Ein wichtiges Indiz für die Zustände am Boden des Jurameers vor 183 Millionen Jahren lieferte ein besonders hübsches Merkmal der untersuchten Fossilien – ihr goldener Glanz. Dieser wurde lange Katzengold (Pyrit) zugeschrieben, eine Eisen-Schwefel-Verbindung, die sich nur unter anoxischen Bedingungen bildet. Überraschenderweise entdeckte das Forschungsteam auf den Fossilien nur wenig Pyrit. Die charakteristische Farbe ist stattdessen auf phosphatische Verbindungen zurückzuführen, die nur in Anwesenheit von Sauerstoff entstehen.

Bedeutet dies das Ende der traditionsreichen Hypothese eines direkten Zusammenhangs zwischen anoxischen Verhältnissen und der bemerkenswerten Fossilerhaltung in Konservat-Lagerstätten? Nicht ganz. Das Forschungsteam argumentiert stattdessen, dass sauerstofffreie Zonen die Freisetzung von Phosphor aus dem Sediment des Meeresgrundes fördern – eine essentielle Voraussetzung für die spätere Phosphatisierung der Fossilien, die tatsächlich den entscheidenden Prozess für die besondere Erhaltung darstellt. Der Anoxie fällt damit zwar eine wichtige, aber überraschend indirekte Rolle zu.

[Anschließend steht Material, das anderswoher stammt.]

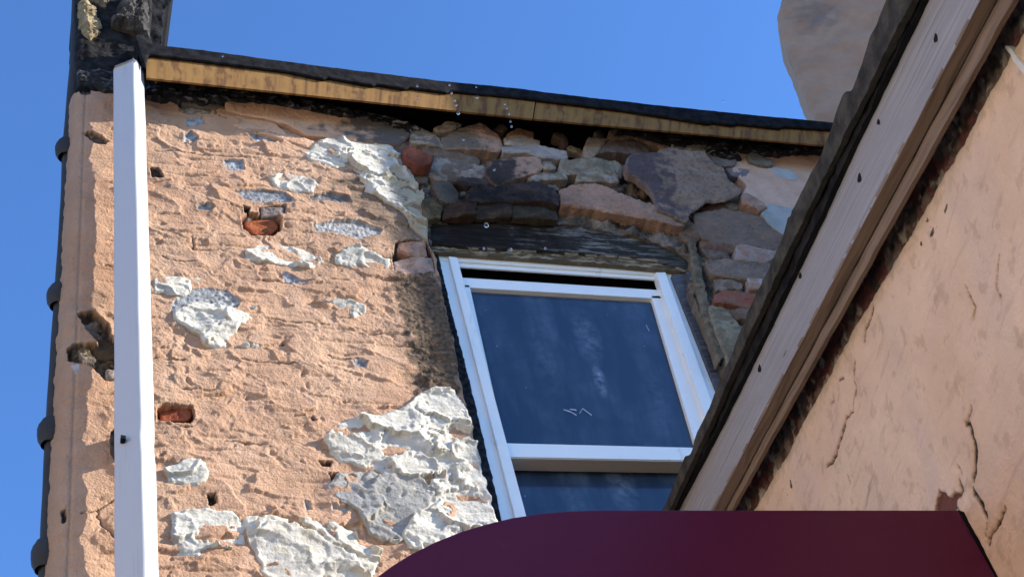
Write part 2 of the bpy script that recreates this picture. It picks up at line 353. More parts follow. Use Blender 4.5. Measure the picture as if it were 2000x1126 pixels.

Die Fossilisation fand genau an einer steilen Grenze zwischen dem vermutlich sauerstoffhaltigen Wasser am Meeresgrund und den anoxischen Bedingungen des Sediments statt. Auch kurzzeitige Pulse sauerstoffreicheren Wassers könnten die fortschreitende Bildung phosphatischer Minerale gefördert haben. Trotz der langen Forschungsgeschichte des weltbekannten Posidonienschiefers liefern aktuelle Arbeiten spannende neue Erkenntnisse, die auch althergebrachte Annahmen auf den Kopf stellen.